Hope it is not too late to get some feedback on my thoughts.
My take away from the upthread is consistent with my own analysis
centralization of pools is probably positively correlated with required computation (above some threshold).
The Ethereum applications seem important and reasonably decentralized.
https://github.com/ethereum/wiki/wiki/White-Paper#applicationsSo pray tell me why it isn't superior to have merge-mined chains for new contract types (as we think of them) and optimize those chains rather than a generalized VM on one block chain?
Advantages are:
- Centralization is granular per contract type.
- Mining participation is optional, thus chains can compete instead of the swallowing the universe entropy(state) = O(∞)

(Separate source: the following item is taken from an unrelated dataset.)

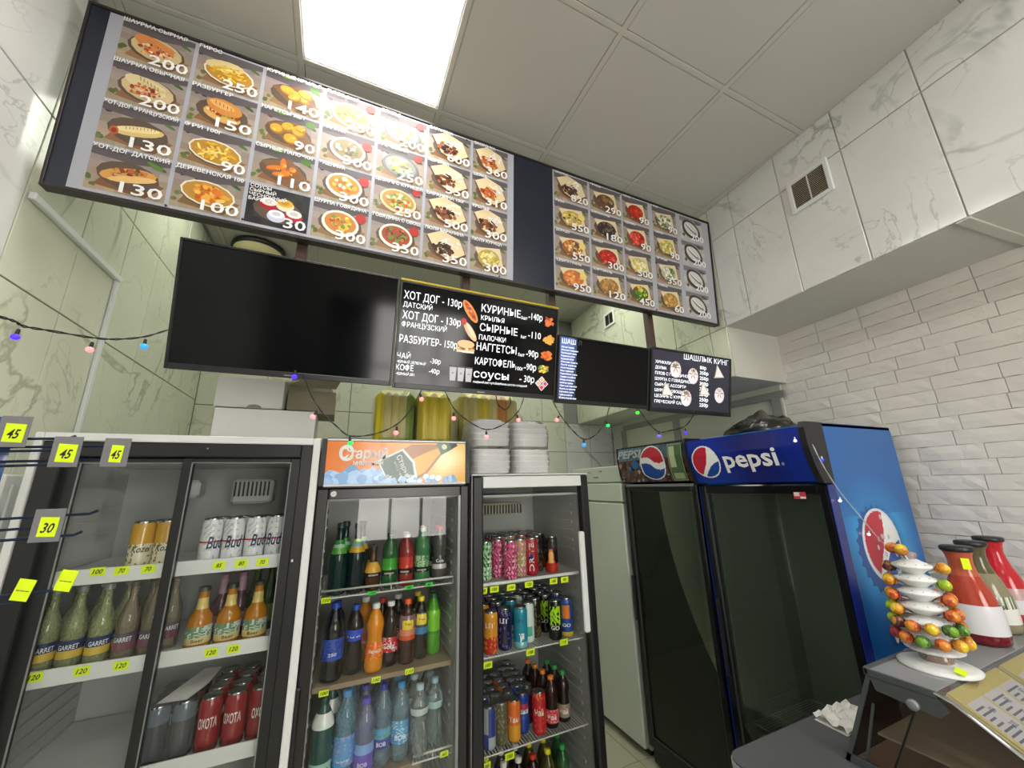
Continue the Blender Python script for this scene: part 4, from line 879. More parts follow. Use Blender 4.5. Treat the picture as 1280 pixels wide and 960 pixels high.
# ------------------------------------------------------------------ drinks
def nzf(u, v, s=0): return .5+.5*math.sin(u*37.7+s*1.7+3*math.sin(v*9+s))*math.sin(v*23+s*2.1+2*math.sin(u*25))
def fr_(u): return abs((u+.5) % 1-.5)      # 0 at the front
def pal(*c): return [hx(x) for x in c]
def camo(a, b, c):
    A, B, C_ = pal(a, b, c)
    return lambda u, v: (B if nzf(u, v, 1) > .62 else (C_ if nzf(u, v, 5) > .66 else A))
CANS = dict(
 gold=(.033, .158, lambda u, v: hx('c99a32') if v > .58 else (hx('8c7c4c') if nzf(u, v, 3) > .75 else hx('d8d2b4')), ('Kozel', .020, .06, '4a4636', .35)),
 bud=(.033, .158, lambda u, v: hx('c62c3a') if .52 < v < .57 else (hx('dfe1e4') if nzf(u, v, 2) < .8 else hx('b8bec6')), ('Bud', .040, .055, '1e2a50', .25)),
 beer_red=(.033, .158, lambda u, v: hx('8e1c26') if v > .2 else hx('6a141c'), ('ОХОТА', .026, .075, 'e0dcd8', .55)),
 beer_dark=(.033, .158, lambda u, v: hx('27303c') if v < .75 else hx('5a6878'), None),
 green=(.0325, .168, camo('8fc48c', '2f6a3a', 'dfe8dc'), None), pink=(.0325, .168, camo('d0487c', '8c1c4c', 'f0b0c4'), None), pinkgreen=(.0325, .168, camo('c86a88', '8aa83c', 'e8c8b8'), None),
 drive=(.0325, .168, lambda u, v: hx('a81c30') if not (.45 < v < .6 and fr_(u) < .07) else hx('241c60'), ('DRIVE', .030, None, 'e8d8dc', 'vert')),
 blackgold=(.0325, .168, lambda u, v: hx('15130f') if nzf(u, v, 2) < .7 else hx('6c5a34'), None),
 flame=(.0325, .168, lambda u, v: hx('b4281c') if v < .30 else (hx('f0c070') if fr_(u) < .05*(1.1-v)+.01 and v < .62 else (hx('e0702c') if fr_(u) < .11*(1.0-v)+.01 and v < .72 else hx('17100e'))), None),
 orangeflame=(.0325, .168, lambda u, v: hx('c42c24') if (v < .45 and nzf(u, v, 4) > .35) else hx('dc9428'), ('LIT', .020, .105, 'f4ecd8', None)),
 purple=(.0325, .168, lambda u, v: hx('1c1840') if nzf(u, v, 3) < .78 else hx('5a60b4'), ('LIT', .020, .11, 'e8e8f4', None)),
 teal=(.0325, .168, lambda u, v: hx('e4f0ee') if (fr_(u-.04) < .06*(v*2.4) and .05 < v < .40 and nzf(u, v, 8) > .3) else (hx('1f8ca8') if v > .2 else hx('7cc0cc')), ('LIT', .016, .105, '143c4c', None)),
 whiteteal=(.0325, .168, lambda u, v: hx('d8e6e2') if not (fr_(u) < .12 and .2 < v < .45) else hx('58b8a4'), None),
 claw=(.0325, .168, lambda u, v: hx('a8e01c') if (v > .42 and v < .93 and fr_(u) < .13 and nzf(u, v, 7) > .28) else hx('10120f'), ('GO', .016, .045, 'f0f0f0', None)),
 blueorange=(.0325, .168, lambda u, v: hx('e0802c') if (v > .5 and v < .9 and fr_(u) < .10) else (hx('c8b040') if v < .14 else hx('2a4a94')), ('GO', .014, .045, 'f0f0f0', None)),
 silver=(.029, .152, lambda u, v: hx('2c3c8c') if (u < .2 and v > .35) or (u > .5 and v < .4) else hx('a8b0bc'), None),
 olive=(.029, .152, lambda u, v: hx('5a5640') if nzf(u, v, 2) < .8 else hx('8c8660'), None),
 orange=(.029, .152, lambda u, v: hx('e8742c') if v > .45 else hx('e8a030'), ('Тан', .018, .075, 'f4f0e0', None)),
 colablue=(.029, .152, lambda u, v: hx('1c3c94') if not (fr_(u) < .15 and .42 < v < .80) else (hx('c42c44') if v > .66 else (hx('e8ecf4') if v > .55 else hx('2450a8'))), ('PEPSI', .014, .082, '101c44', None)),
 redtea=(.031, .160, lambda u, v: hx('c8202c') if nzf(u, v, 3) < .86 else hx('d8803c'), ('Чай', .022, .075, 'f0e0c8', None)),
 darkred=(.029, .152, lambda u, v: hx('8c2434') if v < .8 else hx('5c5a5c'), None))
TEMPL = {}
FORE = {}
def inkm(h): return mat('ink_'+h, hx(h), .4)
def can_t(kind):
    r, h, art, tx = CANS[kind]
    t = thing('drink_can', 'drink can', 'can'); ks = []
    prof = [(r*.80, 0), (r*.93, .004), (r, .011)]+[(r, .011+(h-.030)*i/24) for i in range(1, 25)]+[(r*.86, h-.006)]
    b = MB().lathe(prof, 44, colf=art).build('body', M_can, t); ks.append(b); KIDS[b.name] = []
    lid = MB().lathe([(r*.86, h-.006), (r*.875, h-.001), (r*.85, h), (r*.80, h-.004), (r*.30, h-.0045), (.0001, h-.004)], 20, cap0=False, cap1=False).build('lid', M_tin, t); ks.append(lid)
    KIDS[lid.name] = [MB().box(-.007, .007, -.016, .002, h-.0038, h-.0022, .001).build('pull_tab', M_tin, lid)]
    if tx:
        s, hh, z_, c, w_ = tx
        if w_ == 'vert':
            q = MB(); text('', s, None, .013, .020, hh*.75, None, w=.125, mb=q, bold=.01, vert=True, y=0)
            q.v = [((r+.0006)*math.sin(v[0]/r), -(r+.0006)*math.cos(v[0]/r), v[2]) for v in q.v]; o = q.build('lettering', inkm(c), b)
        else: o = text('lettering', s, b, 0, z_, hh, inkm(c), w=.055 if isinstance(w_, float) else .042, align='c', cyl=r+.0006, bold=.02, shear=w_ if isinstance(w_, float) and w_ < .5 else 0)
        KIDS[b.name].append(o)
    KIDS[t.name] = ks; return t
# bottles: profile, body colours, cap, label
PET = lambda H, r: [(r*.55, 0), (r*.92, .006), (r, .016), (r, .045), (r*.94, .060), (r, .075), (r, H*.36), (r*.96, H*.38), (r*.96, H*.58), (r, H*.60), (r, H*.66), (r*.90, H*.74), (r*.62, H*.84), (r*.40, H*.90), (r*.38, H*.945)]
WAIST = lambda H, r: [(r*.55, 0), (r*.92, .006), (r, .018), (r, H*.28), (r*.93, H*.36), (r*.82, H*.46), (r*.80, H*.50), (r*.90, H*.58), (r, H*.66), (r*.97, H*.72), (r*.70, H*.83), (r*.40, H*.90), (r*.38, H*.945)]
GLASSB = lambda H, r: [(r*.85, 0), (r, .006), (r, H*.50), (r*.93, H*.57), (r*.66, H*.67), (r*.42, H*.76), (r*.36, H*.90), (r*.42, H*.92), (r*.40, H*.955)]
STUB = lambda H, r: [(r*.85, 0), (r, .006), (r, H*.44), (r*.90, H*.52), (r*.62, H*.60), (r*.44, H*.66), (r*.38, H*.90), (r*.44, H*.92), (r*.42, H*.96)]
# kind: (name, profile, H, r, body material, body colour, cap colour, [(z0,z1,colour fn or hex)], text)
def grad(*st):
    def f(u, v):
        for a, c in st:
            if v <= a: return hx(c)
        return hx(st[-1][1])
    return f
BOT = dict(
 clearlemon=('alcopop_bottle', GLASSB, .235, .029, 'clr', ('b9c08c', .42), '8c9490', [(.035, .085, lambda u, v: hx('2c3a64') if v > .45 else hx('d8b84c'))], ('GARRET', .013, .060, 'dfe4ec', .048)),
 clearberry=('alcopop_bottle', GLASSB, .235, .029, 'clr', ('a89a80', .42), '6a6458', [(.035, .085, lambda u, v: hx('7a4a5c') if v < .45 else hx('5c5660'))], ('GARRET', .013, .060, 'dfdce4', .048)),
 amber=('beer_bottle', STUB, .195, .037, 'liq', 'b4741c', '3c3830', [(.022, .075, lambda u, v: hx('d8c88c') if v < .35 else (hx('6f8f6a') if nzf(u, v, 2) > .5 else hx('c8d4cc'))), (.125, .160, 'd8c070')], ('Beer', .010, .028, '5a3a18', .035)),
 purpletop=('beer_bottle', STUB, .215, .034, 'liq', '5a3a44', '8c5a74', [(.03, .08, 'a87c90'), (.150, .200, 'b08ca0')], None),
 greenglass=('beer_bottle', GLASSB, .235, .031, 'liq', '2c4a24', '4a5a30', [(.03, .09, '6f8a3c')], None),
 darkgreenneck=('lemonade_bottle', GLASSB, .265, .034, 'liq', '0c2c28', '24302c', [(.150, .185, lambda u, v: hx('4f9a34') if v < .6 else hx('8fc0a0')), (.186, .20, '3c8a34')], None),
 darkyellowneck=('lemonade_bottle', GLASSB, .262, .034, 'liq', '0e2024', '20261f', [(.150, .185, lambda u, v: hx('c89a20') if v < .6 else hx('6fa0a8')), (.186, .20, 'a8c054')], None),
 orangelabel=('lemonade_bottle', STUB, .165, .031, 'liq', '4a2c10', '2a2018', [(.05, .105, lambda u, v: hx('e0a83c') if v > .3 else hx('2c2418'))], ('напиток', .007, .056, 'e8e0d0', .04)),
 greenlabel=('lemonade_bottle', PET, .205, .031, 'liq', '245c34', '1c4c2c', [(.05, .115, lambda u, v: hx('3ca034') if v > .3 else hx('1c3018'))], ('напиток', .007, .056, 'e8e0d0', .04)),
 redlabel=('lemonade_bottle', PET, .205, .031, 'liq', '8c2c2c', 'dcdcd8', [(.05, .115, lambda u, v: hx('c8382c') if v > .3 else hx('301414'))], ('напиток', .007, .056, 'e8e0d0', .04)),
 limecap=('lemonade_bottle', PET, .228, .032, 'liq', '3f7a4c', 'd8dcd8', [(.05, .115, lambda u, v: (hx('a8c8a0') if nzf(u, v, 2) > .5 else hx('4a8a50')) if v > .3 else hx('1c3018'))], ('напиток', .007, .056, 'e8e0d0', .04)),
 redcapclear=('soda_bottle', WAIST, .228, .031, 'liq', '4c4c48', 'c41c24', [(.055, .105, lambda u, v: hx('3a3a3c') if v > .35 else hx('c8c4c4'))], ('Cola', .012, .082, 'f0f0f0', .035)),
 colabig=('soda_bottle', PET, .262, .040, 'liq', '0b0c14', '1c3ca0', [(.075, .145, lambda u, v: hx('2a50b8') if fr_(u) < .13 and nzf(u, v, 3) > .3 else hx('1c3890'))], ('250', .010, .09, 'c8d4f0', .03)),
 colablue=('soda_bottle', WAIST, .238, .033, 'liq', '120a0c', '1c4cb8', [(.115, .155, '2450d0')], ('PEPSI', .013, .128, 'e8ecf4', .05)),
 orangesoda=('soda_bottle', WAIST, .238, .034, 'liq', 'e08c10', 'ececec', [(.05, .105, lambda u, v: hx('f06a1c') if nzf(u, v, 4) < .75 else hx('f4b040'))], ('Миринда', .012, .072, 'f4ecd8', .05)),
 colared=('soda_bottle', WAIST, .232, .033, 'liq', '1a0a08', 'e4e4e4', [(.055, .105, lambda u, v: hx('c4182c') if nzf(u, v, 2) < .8 else hx('e8e0e0'))], ('Cola', .018, .068, 'f0f0f0', .05)),
 peachtea=('iced_tea_bottle', PET, .235, .033, 'liq', '3a1a0e', 'f0601c', [(.090, .178, lambda u, v: hx('f0d840') if (.45 < v < .82 and fr_(u) < .12) else (hx('d8542c') if v < .2 else (hx('e08a6c') if v < .45 else hx('8c6a70'))))], ('Tea', .008, .145, 'b02020', .03)),
 lemontea=('iced_tea_bottle', PET, .232, .032, 'liq', '1c120c', 'f0dc28', [(.095, .175, lambda u, v: hx('f0d840') if (.45 < v < .95 and fr_(u) < .11) else (hx('3c7cb0') if v < .3 else hx('3c4c44')))], ('Tea', .008, .148, 'b02020', .03)),
 greensoda=('soda_bottle', PET, .232, .031, 'liq', '4f9c1c', '1c5c34', [(.08, .170, lambda u, v: hx('7cc82c') if v > .15 else hx('3c8c1c'))], None),
 tealwater=('water_bottle', PET, .275, .037, 'liq', '1f504c', '14443c', [(.035, .085, 'a0d4c4'), (.185, .228, 'ecefec')], ('Вода', .016, .055, '1c6c5c', .05)),
 bluewater=('water_bottle', PET, .275, .039, 'clr', ('6c9cb4', .50), '4c94d4', [(.05, .140, lambda u, v: hx('5c9cd8') if nzf(u, v, 3) < .7 else hx('a8a0e0'))], ('BOB', .016, .065, 'd8ecf8', .045)),
 purplewater=('water_bottle', PET, .245, .034, 'clr', ('8c94c0', .40), '5048b8', [(.03, .110, lambda u, v: hx('6c54c0') if v < .6 else hx('80a8e8'))], ('BOB', .012, .045, 'd8d0f0', .035)),
 navywater=('water_bottle', PET, .262, .034, 'clr', ('8ca8c0', .35), '2430a8', [(.06, .125, lambda u, v: hx('4a50a8') if v < .5 else (hx('5ca8d8') if nzf(u, v, 5) < .6 else hx('58a078')))], ('BOB', .013, .07, 'e0e8f8', .035)),
 skywater=('water_bottle', PET, .255, .034, 'clr', ('88acc0', .40), '3c94d8', [(.06, .135, lambda u, v: hx('5ca4dc') if nzf(u, v, 2) < .72 else hx('b0dcf0'))], ('BOB', .015, .075, 'e8f4fc', .042)),
 clearwater=('water_bottle', WAIST, .245, .036, 'clr', ('b8c4c4', .22), 'b8ccd8', [(.150, .172, 'c4d0cc')], None),
 clearwater2=('water_bottle', WAIST, .240, .034, 'clr', ('a8bcbc', .22), '9cc0d0', [(.140, .165, 'b0d0d4')], None),
 teaorange=('iced_tea_bottle', WAIST, .200, .031, 'liq', '2c1410', 'f08424', [(.025, .075, lambda u, v: hx('d8404c') if nzf(u, v, 3) < .7 else hx('f0a8a0'))], ('Чай', .018, .040, 'f4ecec', .042)),
 teagreen=('iced_tea_bottle', WAIST, .200, .031, 'liq', '241812', '1c9c44', [(.025, .075, lambda u, v: hx('a87c84') if nzf(u, v, 3) < .6 else hx('8ca070'))], ('Чай', .018, .040, 'f4ecec', .042)),
 redcap=('soda_bottle', WAIST, .225, .032, 'liq', '2c1008', 'd83020', [(.05, .10, 'c82820')], None), yellowcap=('soda_bottle', WAIST, .225, .032, 'liq', '4c4810', 'e8e020', [(.05, .10, 'd8c820')], None), greencap=('soda_bottle', WAIST, .225, .032, 'liq', '1c5c2c', '2ca848', [(.05, .10, '2c8c3c')], None))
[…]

- Failure modes are more contained.
- Incremental development and optimization.
- Market-based instead of top-down metrics (e.g. Ethereum's gas fees) as chains compete to reward miners.
Etc.
Maybe we need to make the process of starting and publicizing a merge-mined chain easier? Do we need an app store of merged-mined chains?

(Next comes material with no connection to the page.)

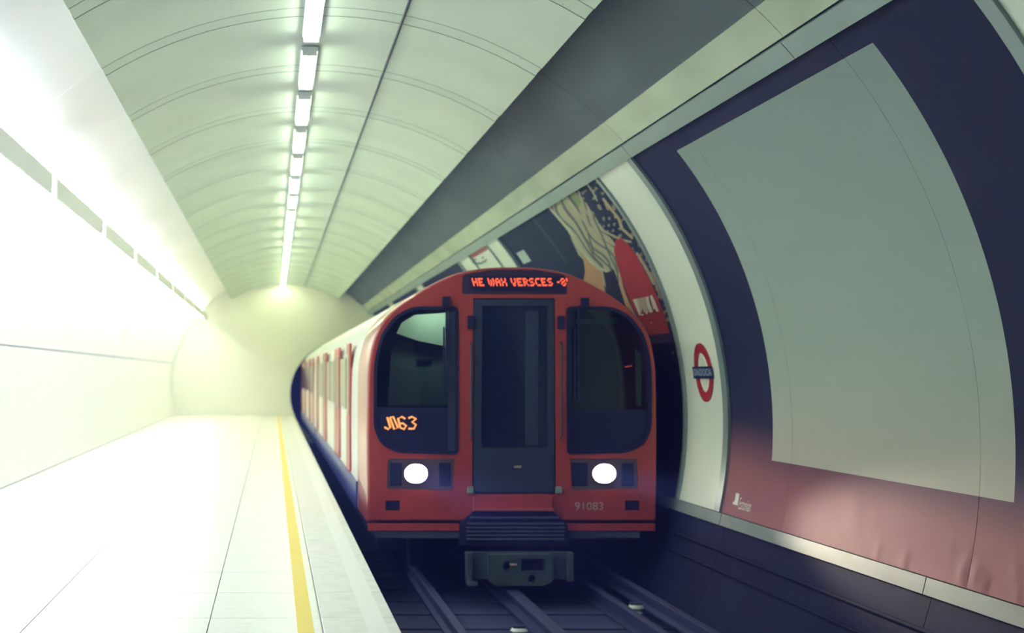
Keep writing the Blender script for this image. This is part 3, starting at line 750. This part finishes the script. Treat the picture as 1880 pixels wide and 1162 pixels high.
# headlights
for side, hx in ((-1, 764), (1, 1110)):
    H = LH if side < 0 else RH
    hp = plate('headlight_panel', FP(grow(H, -.5)), [], YF+.012, YF+.045, M['bezel'], train)
    a, z = fp(hx, 869.5)
    vs, fs, n = [], [], 32
    for i, (rr_, dy) in enumerate(((1.0, .0), (.97, -.012), (.8, -.024), (.5, -.032), (0.02, -.035))):
        for k in range(n):
            t = 2*math.pi*k/n; cc, ss = math.cos(t), math.sin(t)
            vs.append((a+rr_*.100*math.copysign(abs(cc)**.85, cc), YF+.012+dy, z+rr_*.083*math.copysign(abs(ss)**.85, ss)))
    for i in range(4):
        for k in range(n): fs.append((i*n+k, i*n+(k+1) % n, (i+1)*n+(k+1) % n, (i+1)*n+k))
    hl = adopt(link('headlight_lens', mesh(vs, fs), M['head'], smooth=True), hp); hl['label'] = 'glowing white headlight'
    ringv, ringf = [], []
    for k in range(n):
        t = 2*math.pi*k/n
        for rr_, dy in ((.104, .012), (.118, .010), (.118, -.002), (.104, -.004)): ringv.append((a+rr_*math.cos(t), YF+dy, z+rr_*.83*math.sin(t)))
    for k in range(n):
        j = (k+1) % n
        for q in range(4): ringf.append((4*k+q, 4*j+q, 4*j+(q+1) % 4, 4*k+(q+1) % 4))
    adopt(link('lamp_ring', mesh(ringv, ringf), M['bezel'], smooth=True), hp)
    # the beam of the lamp
    ld = bpy.data.lights.new('headlight_beam', 'SPOT'); ld.energy = HEAD; ld.color = (1.0, .86, .80); ld.spot_size = math.radians(14); ld.spot_blend = 1.0; ld.shadow_soft_size = .08
    lo = bpy.data.objects.new('headlight_beam', ld); C.objects.link(lo); lo.location = (a, YF-.06, z)
    lo.rotation_euler = (Vector((.78, -6, -.17))).to_track_quat('-Z', 'Y').to_euler()
    adopt_loc = Vector(lo.location); lo.parent = train; lo.location = adopt_loc-train.location
    # tail lamp cluster beside
    px_box('dark_lamp', (1050 if side > 0 else 806), (1080 if side > 0 else 828), 850, 892, YF+.004, YF+.014, M['navy'], hp, .006)
    px_box('dark_lamp', (1142 if side > 0 else 716), (1164 if side > 0 else 738), 850, 892, YF+.004, YF+.014, M['navy'], hp, .006)
px_box('jumper_socket', 1149, 1173, 920, 936, YF+.015, YF+.045, M['navy'], train)
px_box('jumper_socket', 709, 733, 920, 936, YF+.015, YF+.045, M['navy'], train)
# fleet number
v, f = text_geo('91083', .105)
a0, z0 = fp(1082, 930)
adopt(link('fleet_number', mesh([(a0+a*1.02, YF-.004, z0+b_) for a, b_, _ in v], f), M['numtext']), train)['label'] = 'worn pale fleet number under the right headlight'
# lower valance and skirts
px_box('front_sill', 676, 846, 961, 975, YF+.004, YF+.06, M['red'], train); px_box('front_sill', 1038, 1204, 961, 975, YF+.004, YF+.06, M['red'], train)
px_box('front_skirt', 690, 846, 975, 989, YF+.02, YF+.08, M['skirt'], train); px_box('front_skirt', 1038, 1176, 975, 989, YF+.02, YF+.08, M['skirt'], train)
# ribbed anticlimber
ac = plate('anticlimber', FP([(868, 938), (1014, 938), (1040, 962), (1040, 1000), (843, 1000), (843, 962)]), [], YF-.06, YF+.05, M['navy'], train)
for y_, xa, xb in ((949, 862, 1022), (960, 856, 1032), (967, 855, 1033), (974, 855, 1033), (981, 855, 1033), (988, 855, 1033)):
    px_box('rib', xa, xb, y_-1.6, y_+1.2, YF-.11, YF-.058, M['grille'], ac, .003)
# coupler
cp = plate('coupler_head', FP(round_poly([(888, 1010), (1003, 1010), (1003, 1058), (988, 1066), (900, 1066), (888, 1058)], 3)), [FP(round_poly([(946, 1018), (988, 1018), (988, 1040), (946, 1040)], 3)), FP([(941-20+8*math.cos(t), 1030+8*math.sin(t)) for t in [2*math.pi*k/16 for k in range(16)]]), FP([(965+7*math.cos(t), 1054+7*math.sin(t)) for t in [2*math.pi*k/16 for k in range(16)]])], YF-.34, YF-.24, M['coupler'], train)
px_box('coupler_body', 896, 996, 1014, 1062, YF-.235, YF+.3, M['navy'], cp, .01)
px_box('side_post', 849, 860, 1008, 1066, YF-.30, YF-.22, M['coupler'], cp, .006); px_box('side_post', 1031, 1042, 1008, 1060, YF-.30, YF-.22, M['coupler'], cp, .006)
px_box('cross_plate', 849, 1042, 1008, 1058, YF-.21, YF-.18, M['skirt'], cp, .004)
px_box('foot_plate', 849, 868, 1060, 1066, YF-.34, YF-.24, M['coupler'], cp, .003)
px_box('contact_pin', 926, 938, 1026, 1030, YF-.36, YF-.30, M['numtext'], cp, .004)
# leading bogie wheels
for sx in (-.75, .75):
    vs, fs, n = [], [], 28
    for dx in (-.06, .06):
        for k in range(n): t = 2*math.pi*k/n; vs.append((TX+sx+dx, YF+1.6+.30*math.cos(t), RZ+.305+.30*math.sin(t)))
    for k in range(n): j = (k+1) % n; fs.append((k, j, n+j, n+k))
    fs += [tuple(range(n)), tuple(range(n, 2*n))[::-1]]
    adopt(link('wheel', mesh(vs, fs), M['rail']), train)
# cab interior
plate('cab_partition', outline(.955), [], YF+1.25, YF+1.30, M['cabin'], train)
box('cab_floor', TX-1.22, TX+1.22, YF+.10, YF+1.25, -1.30, -1.26, M['cabin'], train)
def cab_quad(name, pts, yq, m):     # a panel inside the cab; outline given where it shows through the glass
    k = yq/YF
    P = [((x-VX)/SP*k, (VY-y_)/SP*k) for x, y_ in pts]
    return plate(name, P, [], yq, yq+.02, m, train)
cab_quad('cab_locker', [(735, 625), (822, 635), (824, 745), (712, 745), (718, 640)], YF+.55, M['cabgrey'])
cab_quad('cab_sunblind', [(728, 612), (738, 592), (762, 578), (819, 574), (819, 636), (770, 626)], YF+.45, M['cabpale'])
cab_quad('cab_vent', [(765, 660), (793, 660), (793, 667), (765, 667)], YF+.53, M['navy'])
cab_quad('cab_grab_pole', [(1167, 640), (1178, 650), (1178, 745), (1169, 745)], YF+.30, M['cabpale'])
ci = cab_quad('cab_indicator', [(1148, 672.5), (1161, 670.8), (1161, 672.6), (1148, 674.4)], YF+.22, M['redind'])
box('control_desk', TX-1.15, TX-.42, YF+.12, YF+.50, -1.25, -.34, M['cabin'], train, .01)
box('cab_lamp', TX-.85, TX-.50, YF+.16, YF+.28, .665, .68, M['cablamp'], train)

# ================================================================ BLUE HAZE added to tint the shadows navy
hz = bpy.data.materials.new('shadow_tint_haze'); hz.use_nodes = True; nt = hz.node_tree; nt.nodes.clear()
vo = nt.nodes.new('ShaderNodeOutputMaterial'); vs_ = nt.nodes.new('ShaderNodeVolumeScatter')
vs_.inputs['Color'].default_value = (.14, .19, 1.0, 1); vs_.inputs['Density'].default_value = .018; vs_.inputs['Anisotropy'].default_value = .2
nt.links.new(vs_.outputs[0], vo.inputs['Volume'])
ha = box('haze', -3.6, 4.3, YB-.4, YE-.3, -1.862, 3.4, hz)
tag(ha, 'thin blue haze added through the tunnel to tint its shadows', 'haze', kind='stuff')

P.S. Apologies in advance if one post can evaporate a $36 million market cap.
Edit: even if you did want a generalized VM for those contracts which don't have enough economy-of-scale to be their own merge-mined chain, you could make that chain merged-mined. You could make variants and let the market decide which one is the winner. Perhaps Ethereum should do this, if they are not satisfied with the Bitcoin mining structure.